Set down each line of the material that follows, exactly, with no pictures.
===============
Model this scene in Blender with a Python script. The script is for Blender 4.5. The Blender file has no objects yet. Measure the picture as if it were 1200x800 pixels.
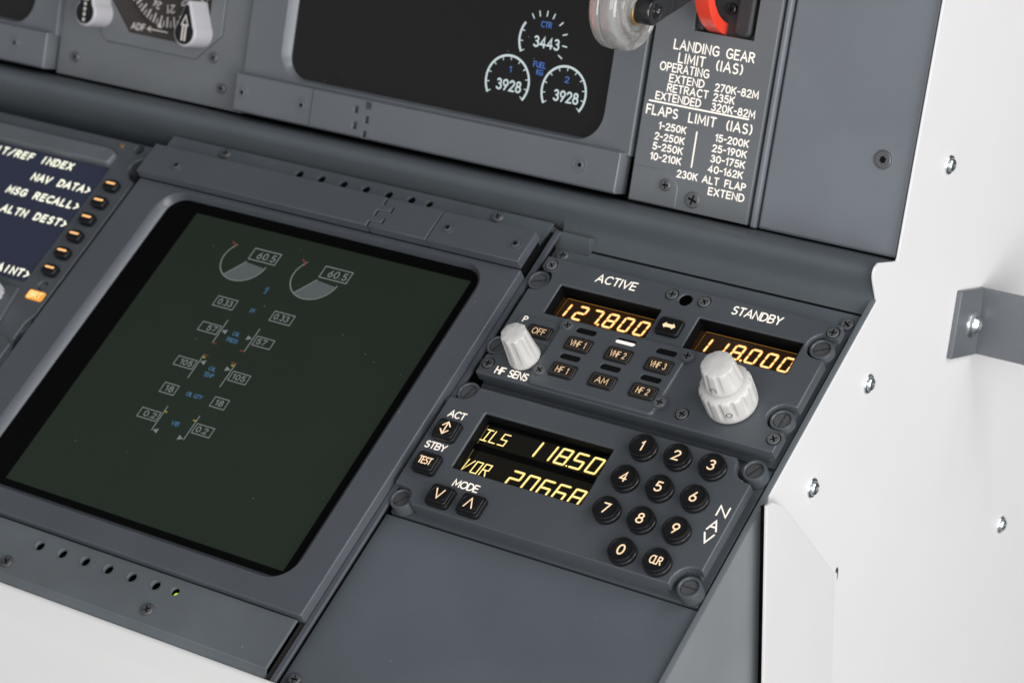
import bpy, bmesh, math, random
from mathutils import Vector, Matrix
from mathutils.geometry import tessellate_polygon
random.seed(7)
PI = math.pi
S = 0.001                                   # everything below is written in millimetres
SC = bpy.context.scene
COL = SC.collection
SLOPE = math.radians(29.5)                  # console plane against the horizontal
TILT = math.radians(42.35)                  # upper instrument plane against the console plane
BASE = Vector((0, 0, 0.9))

# ------------------------------------------------------------------ frames
class Frame:
    """a, b, c = in-plane across, in-plane up, out of the plane (mm)"""
    def __init__(s, a, b, c, o=Vector((0, 0, 0))):
        s.R = Matrix((a, b, c)).transposed(); s.o = o
    def world(s, p):
        return s.o + s.R @ (Vector(p) * S)
X = Vector((1, 0, 0))
V = Vector((0, math.cos(SLOPE), math.sin(SLOPE)))
N = Vector((0, -math.sin(SLOPE), math.cos(SLOPE)))
CON = Frame(X, V, N, BASE)
W2 = V * math.cos(TILT) + N * math.sin(TILT)
M2 = -V * math.sin(TILT) + N * math.cos(TILT)
UP = Frame(X, W2, M2, CON.world((0, 176.3, -8.4)))
SIDE = Frame(Vector((0, 1, 0)), Vector((0, 0, 1)), X, BASE)     # a = world y, b = world z, c = across

def con2yz(v, n):
    p = V * v + N * n
    return (p.y, p.z)

CAM_CON = (567.9, -393.5, 788.0)            # where the photographer's lens was, console frame
CAM_UP = (567.9, 115.7, 972.6)
def lift(u, v, n, n0=0.0, cam=CAM_CON):
    """a point measured in plane n0, moved to its true height n"""
    t = (n - n0) / (cam[2] - n0)
    return (u + (cam[0] - u) * t, v + (cam[1] - v) * t)
def liftu(u, w, m, m0=0.0):
    return lift(u, w, m, m0, CAM_UP)

# ------------------------------------------------------------------ materials
MATS = {}
def nmat(name):
    m = bpy.data.materials.new(name); m.use_nodes = True
    nt = m.node_tree
    b = nt.nodes['Principled BSDF']
    MATS[name] = m
    return m, nt, b
def rgb(r, g, b): return (r, g, b, 1)

def paint(name, col, rough=0.42, bump=0.08, scale=1400, specks=0.0, vary=0.06, spec=0.5, coat=0.0, brushed=False, dust=(0.27, 0.28, 0.30, 1)):
    m, nt, b = nmat(name)
    tc = nt.nodes.new('ShaderNodeTexCoord')
    src = tc.outputs['Object']
    n1 = nt.nodes.new('ShaderNodeTexNoise'); n1.inputs['Scale'].default_value = 22; n1.inputs['Detail'].default_value = 5
    nt.links.new(src, n1.inputs['Vector'])
    ramp = nt.nodes.new('ShaderNodeMapRange')
    ramp.inputs['From Min'].default_value = 0.3; ramp.inputs['From Max'].default_value = 0.7
    ramp.inputs['To Min'].default_value = 1 - vary; ramp.inputs['To Max'].default_value = 1 + vary
    nt.links.new(n1.outputs['Fac'], ramp.inputs['Value'])
    mul = nt.nodes.new('ShaderNodeVectorMath'); mul.operation = 'SCALE'
    mul.inputs[0].default_value = col[:3]
    nt.links.new(ramp.outputs['Result'], mul.inputs['Scale'])
    out = mul.outputs['Vector']
    if specks > 0:                          # settled dust
        vo = nt.nodes.new('ShaderNodeTexVoronoi'); vo.inputs['Scale'].default_value = 130; vo.inputs['Randomness'].default_value = 1
        nt.links.new(src, vo.inputs['Vector'])
        lt = nt.nodes.new('ShaderNodeMath'); lt.operation = 'LESS_THAN'; lt.inputs[1].default_value = specks
        nt.links.new(vo.outputs['Distance'], lt.inputs[0])
        wn = nt.nodes.new('ShaderNodeSeparateColor'); nt.links.new(vo.outputs['Color'], wn.inputs[0])
        g2 = nt.nodes.new('ShaderNodeMath'); g2.operation = 'GREATER_THAN'; g2.inputs[1].default_value = 0.45
        nt.links.new(wn.outputs[0], g2.inputs[0])
        mm = nt.nodes.new('ShaderNodeMath'); mm.operation = 'MULTIPLY'
        nt.links.new(lt.outputs[0], mm.inputs[0]); nt.links.new(g2.outputs[0], mm.inputs[1])
        mx = nt.nodes.new('ShaderNodeMix'); mx.data_type = 'RGBA'
        nt.links.new(mm.outputs[0], mx.inputs['Factor']); nt.links.new(out, mx.inputs[6]); mx.inputs[7].default_value = dust
        out = mx.outputs[2]
    nt.links.new(out, b.inputs['Base Color'])
    b.inputs['Roughness'].default_value = rough
    n3 = nt.nodes.new('ShaderNodeTexNoise'); n3.inputs['Scale'].default_value = 60; n3.inputs['Detail'].default_value = 3
    nt.links.new(src, n3.inputs['Vector'])
    r3 = nt.nodes.new('ShaderNodeMapRange'); r3.inputs['To Min'].default_value = rough - 0.05; r3.inputs['To Max'].default_value = rough + 0.06
    nt.links.new(n3.outputs['Fac'], r3.inputs['Value']); nt.links.new(r3.outputs['Result'], b.inputs['Roughness'])
    b.inputs['Specular IOR Level'].default_value = spec
    b.inputs['Coat Weight'].default_value = coat
    if bump:
        n2 = nt.nodes.new('ShaderNodeTexNoise'); n2.inputs['Scale'].default_value = scale; n2.inputs['Detail'].default_value = 2
        if brushed:
            mp = nt.nodes.new('ShaderNodeMapping'); mp.inputs['Scale'].default_value = (1.6, 0.35, 1)
            nt.links.new(src, mp.inputs['Vector']); nt.links.new(mp.outputs['Vector'], n2.inputs['Vector'])
        else:
            nt.links.new(src, n2.inputs['Vector'])
        bp = nt.nodes.new('ShaderNodeBump'); bp.inputs['Strength'].default_value = bump; bp.inputs['Distance'].default_value = 0.0004
        nt.links.new(n2.outputs['Fac'], bp.inputs['Height']); nt.links.new(bp.outputs['Normal'], b.inputs['Normal'])
    return m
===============
RESPONSE FOR THIS EXERCISE =>
Model this scene in Blender with a Python script. The script is for Blender 4.5. The Blender file has no objects yet. Measure the picture as if it were 1200x800 pixels.
import bpy, bmesh, math, random
from mathutils import Vector, Matrix
from mathutils.geometry import tessellate_polygon
random.seed(7)
PI = math.pi
S = 0.001                                   # everything below is written in millimetres
SC = bpy.context.scene
COL = SC.collection
SLOPE = math.radians(29.5)                  # console plane against the horizontal
TILT = math.radians(42.35)                  # upper instrument plane against the console plane
BASE = Vector((0, 0, 0.9))

# ------------------------------------------------------------------ frames
class Frame:
    """a, b, c = in-plane across, in-plane up, out of the plane (mm)"""
    def __init__(s, a, b, c, o=Vector((0, 0, 0))):
        s.R = Matrix((a, b, c)).transposed(); s.o = o
    def world(s, p):
        return s.o + s.R @ (Vector(p) * S)
X = Vector((1, 0, 0))
V = Vector((0, math.cos(SLOPE), math.sin(SLOPE)))
N = Vector((0, -math.sin(SLOPE), math.cos(SLOPE)))
CON = Frame(X, V, N, BASE)
W2 = V * math.cos(TILT) + N * math.sin(TILT)
M2 = -V * math.sin(TILT) + N * math.cos(TILT)
UP = Frame(X, W2, M2, CON.world((0, 176.3, -8.4)))
SIDE = Frame(Vector((0, 1, 0)), Vector((0, 0, 1)), X, BASE)     # a = world y, b = world z, c = across

def con2yz(v, n):
    p = V * v + N * n
    return (p.y, p.z)

CAM_CON = (567.9, -393.5, 788.0)            # where the photographer's lens was, console frame
CAM_UP = (567.9, 115.7, 972.6)
def lift(u, v, n, n0=0.0, cam=CAM_CON):
    """a point measured in plane n0, moved to its true height n"""
    t = (n - n0) / (cam[2] - n0)
    return (u + (cam[0] - u) * t, v + (cam[1] - v) * t)
def liftu(u, w, m, m0=0.0):
    return lift(u, w, m, m0, CAM_UP)

# ------------------------------------------------------------------ materials
MATS = {}
def nmat(name):
    m = bpy.data.materials.new(name); m.use_nodes = True
    nt = m.node_tree
    b = nt.nodes['Principled BSDF']
    MATS[name] = m
    return m, nt, b
def rgb(r, g, b): return (r, g, b, 1)

def paint(name, col, rough=0.42, bump=0.08, scale=1400, specks=0.0, vary=0.06, spec=0.5, coat=0.0, brushed=False, dust=(0.27, 0.28, 0.30, 1)):
    m, nt, b = nmat(name)
    tc = nt.nodes.new('ShaderNodeTexCoord')
    src = tc.outputs['Object']
    n1 = nt.nodes.new('ShaderNodeTexNoise'); n1.inputs['Scale'].default_value = 22; n1.inputs['Detail'].default_value = 5
    nt.links.new(src, n1.inputs['Vector'])
    ramp = nt.nodes.new('ShaderNodeMapRange')
    ramp.inputs['From Min'].default_value = 0.3; ramp.inputs['From Max'].default_value = 0.7
    ramp.inputs['To Min'].default_value = 1 - vary; ramp.inputs['To Max'].default_value = 1 + vary
    nt.links.new(n1.outputs['Fac'], ramp.inputs['Value'])
    mul = nt.nodes.new('ShaderNodeVectorMath'); mul.operation = 'SCALE'
    mul.inputs[0].default_value = col[:3]
    nt.links.new(ramp.outputs['Result'], mul.inputs['Scale'])
    out = mul.outputs['Vector']
    if specks > 0:                          # settled dust
        vo = nt.nodes.new('ShaderNodeTexVoronoi'); vo.inputs['Scale'].default_value = 130; vo.inputs['Randomness'].default_value = 1
        nt.links.new(src, vo.inputs['Vector'])
        lt = nt.nodes.new('ShaderNodeMath'); lt.operation = 'LESS_THAN'; lt.inputs[1].default_value = specks
        nt.links.new(vo.outputs['Distance'], lt.inputs[0])
        wn = nt.nodes.new('ShaderNodeSeparateColor'); nt.links.new(vo.outputs['Color'], wn.inputs[0])
        g2 = nt.nodes.new('ShaderNodeMath'); g2.operation = 'GREATER_THAN'; g2.inputs[1].default_value = 0.45
        nt.links.new(wn.outputs[0], g2.inputs[0])
        mm = nt.nodes.new('ShaderNodeMath'); mm.operation = 'MULTIPLY'
        nt.links.new(lt.outputs[0], mm.inputs[0]); nt.links.new(g2.outputs[0], mm.inputs[1])
        mx = nt.nodes.new('ShaderNodeMix'); mx.data_type = 'RGBA'
        nt.links.new(mm.outputs[0], mx.inputs['Factor']); nt.links.new(out, mx.inputs[6]); mx.inputs[7].default_value = dust
        out = mx.outputs[2]
    nt.links.new(out, b.inputs['Base Color'])
    b.inputs['Roughness'].default_value = rough
    n3 = nt.nodes.new('ShaderNodeTexNoise'); n3.inputs['Scale'].default_value = 60; n3.inputs['Detail'].default_value = 3
    nt.links.new(src, n3.inputs['Vector'])
    r3 = nt.nodes.new('ShaderNodeMapRange'); r3.inputs['To Min'].default_value = rough - 0.05; r3.inputs['To Max'].default_value = rough + 0.06
    nt.links.new(n3.outputs['Fac'], r3.inputs['Value']); nt.links.new(r3.outputs['Result'], b.inputs['Roughness'])
    b.inputs['Specular IOR Level'].default_value = spec
    b.inputs['Coat Weight'].default_value = coat
    if bump:
        n2 = nt.nodes.new('ShaderNodeTexNoise'); n2.inputs['Scale'].default_value = scale; n2.inputs['Detail'].default_value = 2
        if brushed:
            mp = nt.nodes.new('ShaderNodeMapping'); mp.inputs['Scale'].default_value = (1.6, 0.35, 1)
            nt.links.new(src, mp.inputs['Vector']); nt.links.new(mp.outputs['Vector'], n2.inputs['Vector'])
        else:
            nt.links.new(src, n2.inputs['Vector'])
        bp = nt.nodes.new('ShaderNodeBump'); bp.inputs['Strength'].default_value = bump; bp.inputs['Distance'].default_value = 0.0004
        nt.links.new(n2.outputs['Fac'], bp.inputs['Height']); nt.links.new(bp.outputs['Normal'], b.inputs['Normal'])
    return m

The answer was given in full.